CodePudding user response：

In your statements, there are two different condition blocks. Therefore, you will get two outputs. If you only want to get one output. You should use one condition block: If, Else If, Else.

        string input = Console.ReadLine();
        
        if (int.TryParse(input, out int result1))
        {
            Console.WriteLine("type int");
        }
        else if (double.TryParse(input, out double result2))
        {
            Console.WriteLine("type double");
        }
        else
        {
            Console.WriteLine("type String");
        }
        Console.ReadLine();

CodePudding user response：

Because (mathematically) 1 = 1.0 is true, knowing this we derive that all integers are also valid decimal numbers, in programming terms we call them floating point numbers, and double is a floating point number type, meaning, it represents a floating point number, and as such can also represent integers^*. So technically there's no problem, but it's not behaving how we want it to behave, so how do we fix this?

Easy, we use an else if statement instead of an if statement. The else if is only checked if the if (or else if) before it is false.
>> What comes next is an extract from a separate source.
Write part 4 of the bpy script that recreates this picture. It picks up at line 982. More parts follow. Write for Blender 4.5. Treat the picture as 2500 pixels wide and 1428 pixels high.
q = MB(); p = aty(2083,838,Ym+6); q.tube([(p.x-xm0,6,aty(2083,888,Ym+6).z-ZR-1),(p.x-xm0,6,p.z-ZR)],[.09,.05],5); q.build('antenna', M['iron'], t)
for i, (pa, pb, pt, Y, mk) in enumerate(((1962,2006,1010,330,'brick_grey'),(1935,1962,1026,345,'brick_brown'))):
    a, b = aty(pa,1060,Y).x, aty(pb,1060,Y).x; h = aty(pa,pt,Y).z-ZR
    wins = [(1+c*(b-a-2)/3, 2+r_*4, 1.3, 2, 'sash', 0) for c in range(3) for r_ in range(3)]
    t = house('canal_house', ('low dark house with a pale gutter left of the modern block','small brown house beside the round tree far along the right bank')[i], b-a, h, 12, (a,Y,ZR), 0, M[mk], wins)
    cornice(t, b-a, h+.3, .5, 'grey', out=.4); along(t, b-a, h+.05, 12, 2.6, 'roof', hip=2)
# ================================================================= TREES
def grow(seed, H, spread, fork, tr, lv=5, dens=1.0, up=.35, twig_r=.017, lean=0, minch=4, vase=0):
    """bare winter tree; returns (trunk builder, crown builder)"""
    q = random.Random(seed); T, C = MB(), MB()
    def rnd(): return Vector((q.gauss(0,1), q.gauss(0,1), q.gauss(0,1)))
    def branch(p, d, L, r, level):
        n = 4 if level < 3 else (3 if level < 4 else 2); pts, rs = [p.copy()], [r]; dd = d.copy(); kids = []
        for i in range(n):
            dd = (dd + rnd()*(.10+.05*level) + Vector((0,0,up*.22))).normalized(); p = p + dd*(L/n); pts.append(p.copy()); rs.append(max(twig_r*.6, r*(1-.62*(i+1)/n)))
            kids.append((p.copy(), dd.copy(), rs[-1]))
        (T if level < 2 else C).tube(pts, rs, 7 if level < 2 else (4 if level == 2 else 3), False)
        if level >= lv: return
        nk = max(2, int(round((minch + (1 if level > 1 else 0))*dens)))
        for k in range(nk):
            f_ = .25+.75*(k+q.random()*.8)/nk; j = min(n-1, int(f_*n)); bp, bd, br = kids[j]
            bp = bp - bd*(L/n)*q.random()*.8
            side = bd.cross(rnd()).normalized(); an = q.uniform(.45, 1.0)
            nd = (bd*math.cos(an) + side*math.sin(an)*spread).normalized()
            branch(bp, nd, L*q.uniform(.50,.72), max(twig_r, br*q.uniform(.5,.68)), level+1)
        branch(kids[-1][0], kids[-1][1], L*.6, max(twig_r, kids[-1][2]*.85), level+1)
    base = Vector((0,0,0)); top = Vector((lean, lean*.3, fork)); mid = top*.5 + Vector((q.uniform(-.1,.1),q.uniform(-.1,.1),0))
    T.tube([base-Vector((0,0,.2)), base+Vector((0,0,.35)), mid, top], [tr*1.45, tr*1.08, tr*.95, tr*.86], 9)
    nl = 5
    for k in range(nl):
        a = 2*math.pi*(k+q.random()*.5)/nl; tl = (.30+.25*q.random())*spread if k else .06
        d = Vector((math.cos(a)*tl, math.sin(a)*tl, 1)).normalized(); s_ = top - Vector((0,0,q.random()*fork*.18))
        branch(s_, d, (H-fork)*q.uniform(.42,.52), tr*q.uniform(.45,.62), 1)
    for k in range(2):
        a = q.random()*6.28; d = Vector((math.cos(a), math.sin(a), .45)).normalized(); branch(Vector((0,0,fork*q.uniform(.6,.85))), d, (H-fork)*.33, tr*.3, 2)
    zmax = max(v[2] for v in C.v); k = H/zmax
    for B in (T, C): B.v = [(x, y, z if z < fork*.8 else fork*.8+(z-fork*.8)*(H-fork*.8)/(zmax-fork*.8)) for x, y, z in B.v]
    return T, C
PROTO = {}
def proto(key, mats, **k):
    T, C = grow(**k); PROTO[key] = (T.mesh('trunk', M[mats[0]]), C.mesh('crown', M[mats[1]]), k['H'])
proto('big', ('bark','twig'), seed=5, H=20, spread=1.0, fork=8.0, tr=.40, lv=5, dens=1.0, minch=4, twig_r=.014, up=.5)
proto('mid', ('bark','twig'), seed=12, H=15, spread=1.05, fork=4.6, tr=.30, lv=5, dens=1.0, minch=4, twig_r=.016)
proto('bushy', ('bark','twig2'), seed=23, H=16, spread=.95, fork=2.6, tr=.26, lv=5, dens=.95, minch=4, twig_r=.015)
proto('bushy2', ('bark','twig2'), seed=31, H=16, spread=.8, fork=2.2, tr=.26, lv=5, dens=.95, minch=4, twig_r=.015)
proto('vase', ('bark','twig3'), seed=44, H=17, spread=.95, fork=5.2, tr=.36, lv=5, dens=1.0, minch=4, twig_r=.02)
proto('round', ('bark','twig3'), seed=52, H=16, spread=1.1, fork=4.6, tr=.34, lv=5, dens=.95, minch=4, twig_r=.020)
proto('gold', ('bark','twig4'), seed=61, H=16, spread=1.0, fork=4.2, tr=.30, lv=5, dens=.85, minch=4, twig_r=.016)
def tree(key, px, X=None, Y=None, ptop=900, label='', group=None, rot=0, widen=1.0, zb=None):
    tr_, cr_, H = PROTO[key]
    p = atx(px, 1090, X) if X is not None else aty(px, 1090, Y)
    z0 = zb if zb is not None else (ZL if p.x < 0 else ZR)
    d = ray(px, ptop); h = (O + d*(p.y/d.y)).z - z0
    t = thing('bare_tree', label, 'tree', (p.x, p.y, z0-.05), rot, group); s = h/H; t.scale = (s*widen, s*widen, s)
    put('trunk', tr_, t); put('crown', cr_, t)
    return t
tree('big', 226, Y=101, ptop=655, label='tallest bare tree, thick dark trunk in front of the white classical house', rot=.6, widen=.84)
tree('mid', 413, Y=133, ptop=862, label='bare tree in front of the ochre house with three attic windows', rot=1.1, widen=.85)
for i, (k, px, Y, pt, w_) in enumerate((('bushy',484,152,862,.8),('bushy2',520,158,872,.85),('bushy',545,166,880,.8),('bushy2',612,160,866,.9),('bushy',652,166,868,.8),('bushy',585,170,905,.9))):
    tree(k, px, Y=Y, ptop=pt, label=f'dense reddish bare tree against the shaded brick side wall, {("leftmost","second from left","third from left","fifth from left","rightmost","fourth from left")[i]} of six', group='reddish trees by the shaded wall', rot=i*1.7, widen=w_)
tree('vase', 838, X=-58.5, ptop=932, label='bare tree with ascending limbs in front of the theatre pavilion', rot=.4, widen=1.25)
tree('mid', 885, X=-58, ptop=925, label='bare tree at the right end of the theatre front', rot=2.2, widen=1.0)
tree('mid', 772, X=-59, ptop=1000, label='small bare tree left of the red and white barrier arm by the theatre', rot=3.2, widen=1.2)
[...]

Implementing it looks like this:

string input = Console.ReadLine();

if (int.TryParse(input, out int intResult))
{
    Console.WriteLine("Integer");
}
else if (double.TryParse(input, out double doubleResult))
{
    Console.WriteLine("Double");
}
else
{
    Console.WriteLine("String");
}

^*Okay, so technically double (and every floating point number type) can't represent every integer perfectly, because of how they're implemented in binary, but that's a whole other topic and too advanced for now, if you ever want to know more, check out Is floating point math broken?